Легкомысленный ДЕМЬЯН.
28 августа 1924 г.
Кремль
Родной!
…Я оказался в лестной и приятной роли оселка, на котором Вы оттачиваете свой кинжал. Что этот стальной кинжал, приобретя блеск и остроту, будет потом всажен, куда следует, в этом я ни на минутку не сомневаюсь. Пока Вы рекомендуете мне «не размножать, не копировать, не кричать». Считаю необходимым по этому случаю оттенить раз и навсегда, что в моих встречах и разговорах тема «я и Сталин» абсолютно исключена из обращения, как тема личная, интимная, как то «нутряное», к чему я отношусь особенно бережно. Не зря же я – сам свой переписчик. Я очень скрытен, как это ни странно прозвучало бы для всех, кто привык видеть мою широкую, «открытую» физиомордию…
В качестве «оселка» я мог бы принести Вам большую, чем ныне, пользу, если бы чего не понял в Вашем письме или с чем не согласился. Этого, «к сожалению», нет. И понятно, и согласен, и благодарен. Есть над чем подумать. И надо думать, потому что после Вашего письма я довольно-таки ясно представляю себе, какая бы получилась война, если бы она не ограничивалась тем, что было до сих пор сказано. Это почище спора о «демократии»… На беду, это вопрос, при своей широте, и крайне острый. Можно сделать «перегиб» в сторону умаления партии. Ведь острота споров и заключается в «перегибах». И в «третьем радующемся». Если самые лучшие муж и жена круто заспорят, хотя бы распринципиально, спор может закончиться тем, что либо муж кого-то выебет, либо у него жену уебут. Я уверен, что мы с Вами и от чужого не откажемся, и своего не упустим, а если упустим, так потому, что – «она блядь». Хотя бы и увешанная цитатами.
Интересно все-таки.
Жму руку.
ДЕМЬЯН
10 октября 1925 г.
Дорогой Иосиф Виссарионович!
Пробыл я в Москве, можно сказать, «проездом» несколько дней, и не удалось мне повидать вас и поговорить с вами: заел вас пленум. (Впрочем, я не знаю точно, кто кого заел).

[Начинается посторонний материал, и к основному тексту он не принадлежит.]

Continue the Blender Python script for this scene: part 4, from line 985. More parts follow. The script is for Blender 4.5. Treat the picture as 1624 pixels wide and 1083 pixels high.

На переселенческой суетне в Конюшенном корпусе я узнал, что вы из больших палат вернулись в ремонтированный знаменитый «флигель с вестибюлем». Будем уповать, что он вторично не провалится. Во всяком случае, я отнесся к вашему возвращению во флигель с некоторым внутренним одобрением, вспомнив по сему случаю ценное изречение Бёрне, что «горе тому общественному деятелю, у которого завелись фарфоровые чашки».
Будем пить из простых, но крепких, и надежных, и не бросающихся в глаза…
Нашел я у себя на столе целых три книги разных авторов «О Демьяне Бедном». Выходит на днях четвертая. И это все, как гвозди, как веревки, приколачивающие меня и связывающие. Ощущение такое, что тебе уже нельзя с прежней озорной безоглядностью писать с налету: кто-то смотрит внимательно, взвешивает, расценивает, читает между строк…
А в голову лезет такое…
Был час назад на Ярославском вокзале. На перроне густо несет карболкой. «Почему надушились?» - спрашиваю.
- Пьяные заблевали.
Большая идет блевотина. Сколько на всю Рассею керболки понадобится? Описался. «Керболки». Смешно. М-да-с!
Будьте здоровы.
До встречи!
Ваш ДЕМЬЯН
Демьян Бедный — Сталину о «протекционном» вагоне
04.12.1925
В ЦК РКП(б)
Тов. СТАЛИНУ
Дорогой Иосиф Виссарионович!
В конце минувшего ноября месяца мне из ЦКК было сообщено, что состоится специальное заседание президиума ЦКК для обсуждения вопроса о протекционных вагонах, а в частности, и о моем вагоне и что мое присутствие на означенном заседании необходимо.
Я сообщил, что предпочту, чтобы вопрос о моем вагоне решался без меня. Мне казалось, что вопрос об оставлении в моем распоряжении вагона не может возбудить никаких сомнений, так как целесообразность такой привилегии доказана семилетней практикой.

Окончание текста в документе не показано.